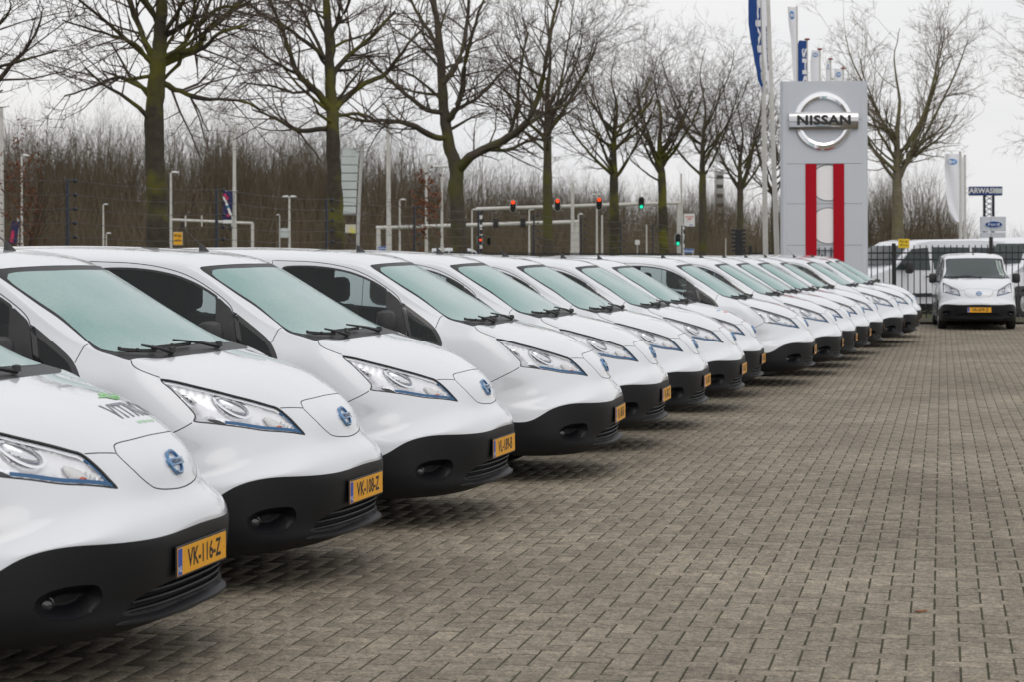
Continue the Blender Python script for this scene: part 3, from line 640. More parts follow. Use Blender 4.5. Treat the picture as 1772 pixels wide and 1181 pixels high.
# ------------------------------------------------------------------ ground
def stone_material(name, per_object):
    m = principled(name, (.2, .18, .155), .82); t = m.node_tree; b = t.nodes['Principled BSDF']
    g = N(t, 'ShaderNodeNewGeometry')
    if per_object: rn = N(t, 'ShaderNodeObjectInfo').outputs['Random']
    else: a = N(t, 'ShaderNodeAttribute'); a.attribute_name = 'tone'; rn = a.outputs['Fac']
    n1 = N(t, 'ShaderNodeTexNoise'); n1.inputs['Scale'].default_value = 75; n1.inputs['Detail'].default_value = 6; n1.inputs['Roughness'].default_value = .85
    n2 = N(t, 'ShaderNodeTexNoise'); n2.inputs['Scale'].default_value = .55; n2.inputs['Detail'].default_value = 5
    n3 = N(t, 'ShaderNodeTexNoise'); n3.inputs['Scale'].default_value = 9; n3.inputs['Detail'].default_value = 4
    n4 = N(t, 'ShaderNodeTexNoise'); n4.inputs['Scale'].default_value = 32; n4.inputs['Detail'].default_value = 5; n4.inputs['Roughness'].default_value = .8
    for n in (n1, n2, n3, n4): t.links.new(g.outputs['Position'], n.inputs['Vector'])
    r = N(t, 'ShaderNodeValToRGB'); r.color_ramp.elements[0].color = (.18, .153, .114, 1); r.color_ramp.elements[1].color = (.245, .211, .158, 1)
    e = r.color_ramp.elements.new(.5); e.color = (.212, .182, .136, 1)
    t.links.new(rn, r.inputs['Fac'])
    def mul(cin, fac, lo, hi, p0=.3, p1=.7):
        q = N(t, 'ShaderNodeMapRange'); q.inputs[1].default_value = p0; q.inputs[2].default_value = p1; q.inputs[3].default_value = lo; q.inputs[4].default_value = hi; t.links.new(fac, q.inputs[0])
        v = N(t, 'ShaderNodeMix', data_type='RGBA', blend_type='MULTIPLY'); v.inputs[0].default_value = 1; t.links.new(cin, v.inputs[6]); t.links.new(q.outputs[0], v.inputs[7]); return v.outputs[2]
    c = mul(r.outputs[0], n1.outputs['Fac'], .1, 1.95); c = mul(c, n2.outputs['Fac'], .74, 1.2); c = mul(c, n3.outputs['Fac'], .84, 1.14); c = mul(c, n4.outputs['Fac'], .66, 1.34, .36, .64)
    t.links.new(c, b.inputs['Base Color'])
    bp = N(t, 'ShaderNodeBump'); bp.inputs['Strength'].default_value = .5; bp.inputs['Distance'].default_value = .003; t.links.new(n1.outputs['Fac'], bp.inputs['Height']); t.links.new(bp.outputs[0], b.inputs['Normal'])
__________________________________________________
## Work instructions
Reproduce every line of the material precisely, omitting its pictures.

## Expected answer
Continue the Blender Python script for this scene: part 3, from line 640. More parts follow. Use Blender 4.5. Treat the picture as 1772 pixels wide and 1181 pixels high.
# ------------------------------------------------------------------ ground
def stone_material(name, per_object):
    m = principled(name, (.2, .18, .155), .82); t = m.node_tree; b = t.nodes['Principled BSDF']
    g = N(t, 'ShaderNodeNewGeometry')
    if per_object: rn = N(t, 'ShaderNodeObjectInfo').outputs['Random']
    else: a = N(t, 'ShaderNodeAttribute'); a.attribute_name = 'tone'; rn = a.outputs['Fac']
    n1 = N(t, 'ShaderNodeTexNoise'); n1.inputs['Scale'].default_value = 75; n1.inputs['Detail'].default_value = 6; n1.inputs['Roughness'].default_value = .85
    n2 = N(t, 'ShaderNodeTexNoise'); n2.inputs['Scale'].default_value = .55; n2.inputs['Detail'].default_value = 5
    n3 = N(t, 'ShaderNodeTexNoise'); n3.inputs['Scale'].default_value = 9; n3.inputs['Detail'].default_value = 4
    n4 = N(t, 'ShaderNodeTexNoise'); n4.inputs['Scale'].default_value = 32; n4.inputs['Detail'].default_value = 5; n4.inputs['Roughness'].default_value = .8
    for n in (n1, n2, n3, n4): t.links.new(g.outputs['Position'], n.inputs['Vector'])
    r = N(t, 'ShaderNodeValToRGB'); r.color_ramp.elements[0].color = (.18, .153, .114, 1); r.color_ramp.elements[1].color = (.245, .211, .158, 1)
    e = r.color_ramp.elements.new(.5); e.color = (.212, .182, .136, 1)
    t.links.new(rn, r.inputs['Fac'])
    def mul(cin, fac, lo, hi, p0=.3, p1=.7):
        q = N(t, 'ShaderNodeMapRange'); q.inputs[1].default_value = p0; q.inputs[2].default_value = p1; q.inputs[3].default_value = lo; q.inputs[4].default_value = hi; t.links.new(fac, q.inputs[0])
        v = N(t, 'ShaderNodeMix', data_type='RGBA', blend_type='MULTIPLY'); v.inputs[0].default_value = 1; t.links.new(cin, v.inputs[6]); t.links.new(q.outputs[0], v.inputs[7]); return v.outputs[2]
    c = mul(r.outputs[0], n1.outputs['Fac'], .1, 1.95); c = mul(c, n2.outputs['Fac'], .74, 1.2); c = mul(c, n3.outputs['Fac'], .84, 1.14); c = mul(c, n4.outputs['Fac'], .66, 1.34, .36, .64)
    t.links.new(c, b.inputs['Base Color'])
    bp = N(t, 'ShaderNodeBump'); bp.inputs['Strength'].default_value = .5; bp.inputs['Distance'].default_value = .003; t.links.new(n1.outputs['Fac'], bp.inputs['Height']); t.links.new(bp.outputs[0], b.inputs['Normal'])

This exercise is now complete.